アースダイバー

私は東京が大好きです。大都市としても利便性や匿名性だけでなく、何か言葉に出来ない魅力を持っています。その言葉に言えなかった魅力の一部をこの本は語ってくれます。

アースダイバー

アースダイバー


暇な学生の頃、私は都内をあてもなく何時間も歩くのが好きでした。歩いてみると車や電車での移動と違い、東京はでこぼこしていて、坂だらけだと気づきます。また坂を上り下ると、思ってもいなかったランドマークが案外近かったりします。
この時の経験から、何となく国の重要な施設やお金持ちのお屋敷が高台にあり、私が住んでいた安アパートや街、歓楽街が低いところに在ることも気がついていました。


このアースダイバーは、東京は縄文時代にはリアス式の海岸であり、その後の寒冷期に海が引き出来た川や沼(現在は殆どが埋められてしましまったが)のある低地と、元は岬だった高台とが現在のでこぼこな東京を作っていて、高台と低地、さらにその境目の土地は、人々の無意識をあやつり、その場所に相応しい用途に使われ、相応しい建物がたっている事。

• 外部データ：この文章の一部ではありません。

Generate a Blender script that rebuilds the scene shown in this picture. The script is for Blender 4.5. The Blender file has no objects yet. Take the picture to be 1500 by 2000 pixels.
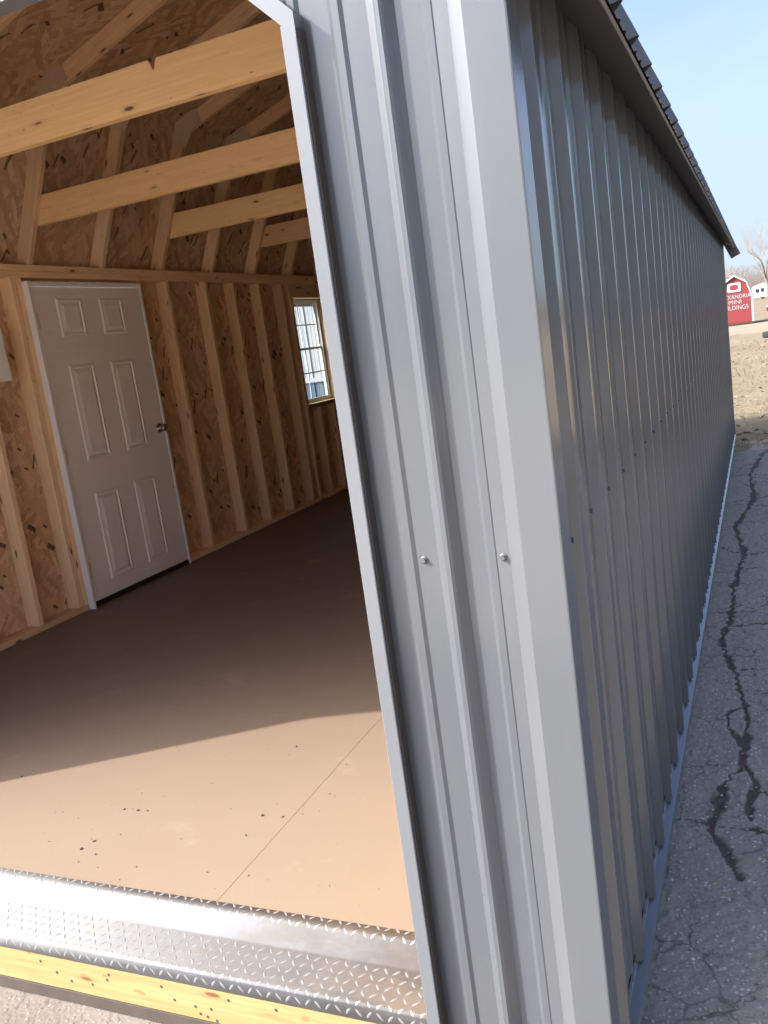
import bpy, bmesh, math, random
import numpy as np
from mathutils import Matrix, Vector, noise

random.seed(7)
rng = np.random.default_rng(7)
scene = bpy.context.scene
COL = scene.collection

# ------------------------------------------------------------------ camera
cam_d = bpy.data.cameras.new("camera")
cam = bpy.data.objects.new("camera", cam_d)
COL.objects.link(cam)
cr, cu, cf = (0.912042, 0.386289, -0.137697), (0.052275, 0.223519, 0.973297), (-0.406751, 0.894886, -0.183666)
cam.matrix_world = Matrix(((cr[0], cu[0], -cf[0], 0.32683), (cr[1], cu[1], -cf[1], -1.38692),
                           (cr[2], cu[2], -cf[2], 1.60133), (0, 0, 0, 1)))
cam_d.sensor_fit = 'AUTO'
cam_d.sensor_width = 36.0
cam_d.lens = 1697.285 / 2000 * 36
cam_d.clip_start = 0.02
cam_d.clip_end = 2000
scene.camera = cam

# ------------------------------------------------------------------ light
SUN = Vector((1.108, 0.735, -1.0)).normalized()          # travel direction of the sunlight
elev = math.asin(-SUN.z)
azim = math.atan2(-SUN.x, -SUN.y)                        # clockwise from +Y
w = bpy.data.worlds.new("World")
scene.world = w
w.use_nodes = True
nt = w.node_tree
nt.nodes.clear()
sky = nt.nodes.new('ShaderNodeTexSky')
sky.sky_type = 'NISHITA'
sky.sun_disc = False
sky.sun_elevation = elev
sky.sun_rotation = azim % (2 * math.pi)
sky.air_density = 0.42
sky.dust_density = 7.0
sky.ozone_density = 5.0
bg = nt.nodes.new('ShaderNodeBackground')
bg.inputs['Strength'].default_value = 0.15
wo = nt.nodes.new('ShaderNodeOutputWorld')
# pale hazy band that whitens the sky evenly towards the horizon, the same all the way round
geo = nt.nodes.new('ShaderNodeTexCoord')
sep = nt.nodes.new('ShaderNodeSeparateXYZ')
nt.links.new(geo.outputs['Generated'], sep.inputs[0])
mr = nt.nodes.new('ShaderNodeMapRange')
mr.interpolation_type = 'SMOOTHSTEP'
mr.inputs['From Min'].default_value = -0.02
mr.inputs['From Max'].default_value = 0.40
mr.inputs['To Min'].default_value = 0.92
mr.inputs['To Max'].default_value = 0.0
nt.links.new(sep.outputs['Z'], mr.inputs['Value'])
hz = nt.nodes.new('ShaderNodeMix')
hz.data_type = 'RGBA'
nt.links.new(mr.outputs[0], hz.inputs[0])
nt.links.new(sky.outputs[0], hz.inputs[6])
hz.inputs[7].default_value = (1.02, 1.26, 1.45, 1)
# thin high cirrus
mpn = nt.nodes.new('ShaderNodeMapping')
mpn.inputs['Scale'].default_value = (1.2, 3.5, 5.0)
mpn.inputs['Rotation'].default_value = (0.2, 0.3, 0.6)
nt.links.new(geo.outputs['Generated'], mpn.inputs[0])
cn = nt.nodes.new('ShaderNodeTexNoise')
cn.inputs['Scale'].default_value = 2.6
cn.inputs['Detail'].default_value = 7
cn.inputs['Roughness'].default_value = .58
cn.inputs['Distortion'].default_value = .5
nt.links.new(mpn.outputs[0], cn.inputs['Vector'])
cm = nt.nodes.new('ShaderNodeMapRange')
cm.inputs['From Min'].default_value = .42
cm.inputs['From Max'].default_value = .75
cm.inputs['To Min'].default_value = 0.0
cm.inputs['To Max'].default_value = .22
nt.links.new(cn.outputs['Fac'], cm.inputs['Value'])
ch = nt.nodes.new('ShaderNodeMix')
ch.data_type = 'RGBA'
nt.links.new(cm.outputs[0], ch.inputs[0])
nt.links.new(hz.outputs[2], ch.inputs[6])
ch.inputs[7].default_value = (1.25, 1.40, 1.50, 1)
nt.links.new(ch.outputs[2], bg.inputs[0])
nt.links.new(bg.outputs[0], wo.inputs[0])
sun_d = bpy.data.lights.new("sun", 'SUN')
sun_d.energy = 2.0
sun_d.angle = math.radians(0.55)
sun_d.color = (1.0, 0.945, 0.86)
sun = bpy.data.objects.new("sun", sun_d)
sun.rotation_euler = SUN.to_track_quat('-Z', 'Y').to_euler()
sun.location = (-20, -15, 20)
COL.objects.link(sun)

scene.view_settings.view_transform = 'Standard'
scene.view_settings.look = 'None'
scene.view_settings.exposure = 2.35
scene.view_settings.gamma = 1.0
scene.view_settings.use_curve_mapping = False
scene.render.engine = 'CYCLES'
cy = scene.cycles
cy.max_bounces = 16
cy.diffuse_bounces = 12
cy.glossy_bounces = 5
cy.transparent_max_bounces = 12
cy.use_denoising = True
cy.sample_clamp_indirect = 8.0
cy.caustics_reflective = False
cy.caustics_refractive = False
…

その無意識の源泉である、縄文人的な感覚から天皇論までを 中沢 新一 が幾つかの場所毎に雄弁に語っています。


私は若いころ、第2章「湿った土地と乾いた土地」で取り上げられている新宿の十二社や第3章「死と森」の渋谷に住んで居たことがあり、あの場所がもつなんとも言われない雰囲気の正体に触れた気がします。また第4章「タナトスの塔」も、なぜか愛宕山に行った時の記憶が鮮明に甦ってきました。私の中にも縄文人につながる無意識があるのでしょうか。


そいうば、大好きなNHKの「ブラタモリ」でも縄文時代の地形は取り上げられていました。たぶん、この本は参考にされているのだと思います。ブラタモリが好きな人は是非読んでみると良いかと思います。